The Alternative ‘white Christmas’

Issue 53

A last minute dash around the congested isles of the supermarket, several near miss trolley incidents later and feeling slightly bewildered you head to the endless checkout queue...

…finally making it home you realise in blind panic you forgot the sprouts…. you now hear an unfamiliar faint voice “pardon me” and now louder “excuse me, hello…” As your eyes open you hear “welcome back, your cocktail?”…ah relief, having dozed off and experienced ‘the nightmare before Christmas’ you find yourself in the pleasant surroundings of your sun lounger. The only white covering here is the pristine gleaming white sands of the Caribbean.

At the end of 2018 global travel firm Expedia reported that over 9 million Brit’s would be venturing overseas for the festive season. Over a quarter of these would be travelling to see family, and one in six would plan to spend it languishing on an exotic beach. Being a massive fan of the Caribbean and having spent festivities here myself, I decided I must enlighten you to ditch dreary, dump dark, swerve sweltering shops and pack for paradise.

Let’s get one thing straight, the weather. High season in the Caribbean runs December to April and so Christmas is one of the best times to visit. Low humidity, low rainfall and plenty of sun means northerly islands average a luscious 25°C in daytime and a balmy 19°C after dark. Further south things get a little hotter and average day temperatures of 30°C are the norm in the paradise islands of Grenada, St Lucia and Barbados.

As if the Caribbean isn’t already colourful enough, in December and in the run up to Christmas, festivities are in full swing with different traditions and celebrations gracing each island. From 13 December St.Lucia honours the Patron Saint of light, St. Lucy. Towns and villages are adorned with homemade lanterns and decorated with colourful lights.
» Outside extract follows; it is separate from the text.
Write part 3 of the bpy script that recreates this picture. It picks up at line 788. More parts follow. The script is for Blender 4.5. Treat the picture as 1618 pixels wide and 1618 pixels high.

In the Bahamas for the four days from Boxing Day to New Years Day the famous Junkanoo Festival is in full swing. During this time and especially on the main holiday days downtown Nassau comes alive with vibrant street parades. Even though Nassau is the main hub of the festival Junkanoo is celebrated across all the islands and it’s even big and bold enough to rival the famous Trinidad Carnival. Junkanoo is a celebration of life, heritage and tradition and revellers celebrate with dancing, music, singing and drumming, definitely a step up from pandering to the demands of the in-laws.
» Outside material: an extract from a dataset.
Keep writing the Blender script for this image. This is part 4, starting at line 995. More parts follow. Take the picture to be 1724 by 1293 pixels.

In Jamaica Christmas Day echoes a more familiar celebration. A big day of feasting begins with breakfast then late afternoon brings families together with foods that include traditional turkey, chicken, goat curry, baked hams, rice and peas and fruit cakes. Many Jamaicans paint their homes, hang new curtains and get dressed up for their visitors. Another legendary seasonal Carnival takes us to Aruba with a slightly different offer. Aruba’s population is a melting pot of cultures, this means that here alongside hearing traditional Antillean “tumba” music you can also experience English Caribbean Calypso, Latin salsa beats, Venezuelan ‘gaita’ songs and the sounds of the Dutch omm-pa-pa. Searching for a place to stay in the Caribbean brings multiple choices. If you prefer to have everything laid on a plate then choose a resort that will surely spoil you over the festive period. One that stands out is the Bucuti & Tara Resort in Aruba. Boasting multiple awards, and TripAdvisor #8 Hotel for Romance in the world it often sells out up to a year in advance. This spectacular beachfront property really treats its guests. At Christmas chefs prepare menus that celebrate not only the cultures of Aruba but those of its worldwide guests. A favourite local dish you can sample is Olliebollen, a fried donut stuffed with raisins and dusted in icing sugar.
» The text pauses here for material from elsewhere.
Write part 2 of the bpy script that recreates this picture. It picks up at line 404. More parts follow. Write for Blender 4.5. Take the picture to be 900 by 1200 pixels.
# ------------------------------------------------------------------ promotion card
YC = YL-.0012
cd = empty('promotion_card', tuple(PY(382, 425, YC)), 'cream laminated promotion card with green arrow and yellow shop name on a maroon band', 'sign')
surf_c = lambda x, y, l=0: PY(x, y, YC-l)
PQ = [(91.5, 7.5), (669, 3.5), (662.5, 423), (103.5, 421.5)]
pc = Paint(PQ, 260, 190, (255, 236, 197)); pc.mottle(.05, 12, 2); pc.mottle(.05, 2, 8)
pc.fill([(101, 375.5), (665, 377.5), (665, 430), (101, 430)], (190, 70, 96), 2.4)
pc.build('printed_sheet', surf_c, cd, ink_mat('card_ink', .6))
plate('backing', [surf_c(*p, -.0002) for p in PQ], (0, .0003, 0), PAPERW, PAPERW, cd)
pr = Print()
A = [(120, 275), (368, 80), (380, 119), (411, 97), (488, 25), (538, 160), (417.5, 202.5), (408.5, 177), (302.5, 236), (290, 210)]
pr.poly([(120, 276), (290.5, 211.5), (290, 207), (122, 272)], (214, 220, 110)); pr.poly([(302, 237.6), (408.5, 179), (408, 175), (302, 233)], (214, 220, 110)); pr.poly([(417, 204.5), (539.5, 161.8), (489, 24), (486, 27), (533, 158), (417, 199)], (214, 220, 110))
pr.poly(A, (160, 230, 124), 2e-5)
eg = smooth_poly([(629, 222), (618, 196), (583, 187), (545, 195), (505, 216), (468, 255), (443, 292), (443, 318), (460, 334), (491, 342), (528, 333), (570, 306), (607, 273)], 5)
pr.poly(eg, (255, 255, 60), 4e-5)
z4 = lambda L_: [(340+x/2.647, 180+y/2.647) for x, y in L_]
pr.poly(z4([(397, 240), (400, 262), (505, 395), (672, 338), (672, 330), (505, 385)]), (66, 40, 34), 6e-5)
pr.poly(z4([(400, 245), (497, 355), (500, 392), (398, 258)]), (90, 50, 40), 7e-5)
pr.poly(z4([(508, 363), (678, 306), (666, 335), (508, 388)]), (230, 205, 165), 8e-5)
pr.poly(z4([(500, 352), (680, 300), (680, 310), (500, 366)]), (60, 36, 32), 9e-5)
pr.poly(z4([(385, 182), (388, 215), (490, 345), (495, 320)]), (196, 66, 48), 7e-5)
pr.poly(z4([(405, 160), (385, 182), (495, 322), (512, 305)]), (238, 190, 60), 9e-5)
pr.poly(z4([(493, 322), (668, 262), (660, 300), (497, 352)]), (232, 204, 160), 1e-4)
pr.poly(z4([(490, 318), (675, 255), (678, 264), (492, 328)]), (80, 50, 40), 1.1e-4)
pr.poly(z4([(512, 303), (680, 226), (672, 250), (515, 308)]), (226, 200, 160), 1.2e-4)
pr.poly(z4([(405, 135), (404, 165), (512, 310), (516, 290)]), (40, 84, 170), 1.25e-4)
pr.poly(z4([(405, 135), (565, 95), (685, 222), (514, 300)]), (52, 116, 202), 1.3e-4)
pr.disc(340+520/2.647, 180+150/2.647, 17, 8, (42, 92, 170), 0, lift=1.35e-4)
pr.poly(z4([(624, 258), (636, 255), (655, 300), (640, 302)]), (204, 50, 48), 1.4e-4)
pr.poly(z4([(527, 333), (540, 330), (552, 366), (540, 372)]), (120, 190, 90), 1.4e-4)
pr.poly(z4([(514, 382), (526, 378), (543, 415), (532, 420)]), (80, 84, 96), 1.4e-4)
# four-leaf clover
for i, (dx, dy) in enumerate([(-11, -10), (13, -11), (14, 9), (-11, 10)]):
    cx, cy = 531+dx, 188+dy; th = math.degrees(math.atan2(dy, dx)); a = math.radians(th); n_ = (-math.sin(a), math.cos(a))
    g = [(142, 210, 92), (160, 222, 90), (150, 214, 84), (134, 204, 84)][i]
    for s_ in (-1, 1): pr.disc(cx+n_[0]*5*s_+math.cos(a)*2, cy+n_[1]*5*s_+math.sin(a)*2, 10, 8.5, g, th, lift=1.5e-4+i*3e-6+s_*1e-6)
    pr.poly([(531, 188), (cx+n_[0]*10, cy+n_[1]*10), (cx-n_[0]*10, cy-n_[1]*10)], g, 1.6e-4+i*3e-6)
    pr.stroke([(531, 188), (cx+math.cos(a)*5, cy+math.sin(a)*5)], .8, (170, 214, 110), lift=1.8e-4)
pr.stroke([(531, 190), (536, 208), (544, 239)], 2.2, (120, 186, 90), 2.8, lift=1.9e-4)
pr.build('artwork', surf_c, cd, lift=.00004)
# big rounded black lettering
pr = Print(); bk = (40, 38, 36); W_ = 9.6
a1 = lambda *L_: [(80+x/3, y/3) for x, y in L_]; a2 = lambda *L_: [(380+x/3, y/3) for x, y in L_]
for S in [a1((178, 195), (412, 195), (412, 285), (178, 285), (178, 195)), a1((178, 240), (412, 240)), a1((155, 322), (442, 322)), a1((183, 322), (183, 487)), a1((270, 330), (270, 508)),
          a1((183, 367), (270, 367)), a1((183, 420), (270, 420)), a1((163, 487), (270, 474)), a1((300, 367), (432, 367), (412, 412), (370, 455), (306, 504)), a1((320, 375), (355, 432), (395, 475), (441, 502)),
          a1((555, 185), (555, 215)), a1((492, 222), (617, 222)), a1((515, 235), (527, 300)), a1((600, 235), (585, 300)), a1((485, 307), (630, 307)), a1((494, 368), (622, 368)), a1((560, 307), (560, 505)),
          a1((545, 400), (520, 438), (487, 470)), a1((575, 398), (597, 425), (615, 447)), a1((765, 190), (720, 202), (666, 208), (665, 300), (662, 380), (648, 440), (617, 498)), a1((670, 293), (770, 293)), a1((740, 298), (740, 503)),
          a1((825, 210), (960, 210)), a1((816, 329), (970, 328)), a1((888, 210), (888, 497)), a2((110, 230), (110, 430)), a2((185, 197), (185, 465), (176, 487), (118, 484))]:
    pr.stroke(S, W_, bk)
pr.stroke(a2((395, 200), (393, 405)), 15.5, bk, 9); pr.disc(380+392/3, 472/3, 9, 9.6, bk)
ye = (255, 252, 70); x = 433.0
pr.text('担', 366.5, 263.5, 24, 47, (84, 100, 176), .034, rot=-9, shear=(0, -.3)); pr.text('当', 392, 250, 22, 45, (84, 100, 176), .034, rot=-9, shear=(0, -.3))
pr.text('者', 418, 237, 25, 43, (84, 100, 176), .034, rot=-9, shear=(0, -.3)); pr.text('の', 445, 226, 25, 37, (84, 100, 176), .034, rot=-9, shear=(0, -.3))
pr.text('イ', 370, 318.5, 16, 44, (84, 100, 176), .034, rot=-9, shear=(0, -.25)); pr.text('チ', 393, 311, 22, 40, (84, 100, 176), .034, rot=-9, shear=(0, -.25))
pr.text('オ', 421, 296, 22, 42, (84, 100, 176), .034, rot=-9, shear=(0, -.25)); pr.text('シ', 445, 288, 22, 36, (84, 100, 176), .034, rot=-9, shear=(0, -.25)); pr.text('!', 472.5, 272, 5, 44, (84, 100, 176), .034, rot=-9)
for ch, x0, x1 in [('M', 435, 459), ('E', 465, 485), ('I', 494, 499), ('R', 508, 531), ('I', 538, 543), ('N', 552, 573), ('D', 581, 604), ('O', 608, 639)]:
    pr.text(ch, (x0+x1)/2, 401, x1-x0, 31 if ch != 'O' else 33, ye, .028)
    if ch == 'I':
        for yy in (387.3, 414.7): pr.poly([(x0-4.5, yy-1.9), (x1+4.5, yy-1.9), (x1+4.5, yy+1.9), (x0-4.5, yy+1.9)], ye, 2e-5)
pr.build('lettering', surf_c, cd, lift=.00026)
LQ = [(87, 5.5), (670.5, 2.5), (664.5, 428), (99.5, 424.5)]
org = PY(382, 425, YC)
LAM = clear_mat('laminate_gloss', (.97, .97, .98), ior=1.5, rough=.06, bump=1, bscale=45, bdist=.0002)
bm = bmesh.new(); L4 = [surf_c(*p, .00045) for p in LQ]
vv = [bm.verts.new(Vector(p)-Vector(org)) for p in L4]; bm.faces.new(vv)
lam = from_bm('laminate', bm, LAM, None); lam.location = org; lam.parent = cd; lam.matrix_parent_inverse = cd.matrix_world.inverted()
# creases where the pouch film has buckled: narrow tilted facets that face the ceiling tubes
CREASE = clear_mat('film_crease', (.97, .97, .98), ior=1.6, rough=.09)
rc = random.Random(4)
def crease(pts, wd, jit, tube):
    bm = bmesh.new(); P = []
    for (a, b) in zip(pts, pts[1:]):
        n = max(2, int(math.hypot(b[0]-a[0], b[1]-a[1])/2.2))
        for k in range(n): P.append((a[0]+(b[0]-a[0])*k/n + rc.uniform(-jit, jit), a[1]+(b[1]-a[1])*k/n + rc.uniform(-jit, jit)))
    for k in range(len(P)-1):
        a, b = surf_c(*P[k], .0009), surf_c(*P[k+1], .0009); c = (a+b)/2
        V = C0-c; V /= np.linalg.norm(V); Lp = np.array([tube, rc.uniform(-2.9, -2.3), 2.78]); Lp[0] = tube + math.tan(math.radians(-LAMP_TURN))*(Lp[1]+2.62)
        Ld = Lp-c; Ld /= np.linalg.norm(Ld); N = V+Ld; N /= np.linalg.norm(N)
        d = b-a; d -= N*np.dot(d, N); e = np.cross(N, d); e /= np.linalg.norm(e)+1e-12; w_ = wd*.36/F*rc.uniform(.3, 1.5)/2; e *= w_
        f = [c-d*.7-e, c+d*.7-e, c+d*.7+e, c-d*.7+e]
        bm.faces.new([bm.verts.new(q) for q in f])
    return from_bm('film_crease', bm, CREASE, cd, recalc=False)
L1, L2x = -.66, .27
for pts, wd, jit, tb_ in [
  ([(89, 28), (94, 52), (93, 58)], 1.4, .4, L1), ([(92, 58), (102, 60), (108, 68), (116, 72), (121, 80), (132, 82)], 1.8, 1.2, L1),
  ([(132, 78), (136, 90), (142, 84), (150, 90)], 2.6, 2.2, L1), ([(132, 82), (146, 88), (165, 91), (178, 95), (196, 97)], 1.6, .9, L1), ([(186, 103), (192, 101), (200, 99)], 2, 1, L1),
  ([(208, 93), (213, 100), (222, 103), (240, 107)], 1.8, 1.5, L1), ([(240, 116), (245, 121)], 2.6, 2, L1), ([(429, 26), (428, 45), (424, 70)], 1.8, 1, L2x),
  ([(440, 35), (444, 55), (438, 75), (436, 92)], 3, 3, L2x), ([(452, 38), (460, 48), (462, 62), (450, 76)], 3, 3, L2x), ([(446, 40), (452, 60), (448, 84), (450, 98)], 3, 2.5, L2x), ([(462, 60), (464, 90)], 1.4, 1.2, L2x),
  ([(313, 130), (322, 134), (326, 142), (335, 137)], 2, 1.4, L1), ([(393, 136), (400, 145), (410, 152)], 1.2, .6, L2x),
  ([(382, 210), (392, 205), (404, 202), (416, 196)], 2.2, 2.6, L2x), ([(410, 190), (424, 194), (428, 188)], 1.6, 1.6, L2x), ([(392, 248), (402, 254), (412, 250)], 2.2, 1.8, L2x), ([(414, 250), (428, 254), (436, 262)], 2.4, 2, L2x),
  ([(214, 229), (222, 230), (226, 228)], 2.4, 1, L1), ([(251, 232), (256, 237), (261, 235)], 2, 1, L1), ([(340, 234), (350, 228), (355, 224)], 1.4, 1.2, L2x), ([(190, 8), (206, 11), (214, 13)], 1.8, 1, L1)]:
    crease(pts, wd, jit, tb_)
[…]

Caribbean islands embrace the festive season as enthusiastically as the British, traditional Christmas decorations are commonplace in most hotels. In St.Lucia I recall the excitement of staff adorning the hotel with decorations while sunning myself and listening to well known Christmas ‘tunes’ though poolside speakers. On this particular occasion ‘I wish it could be Christmas every day’.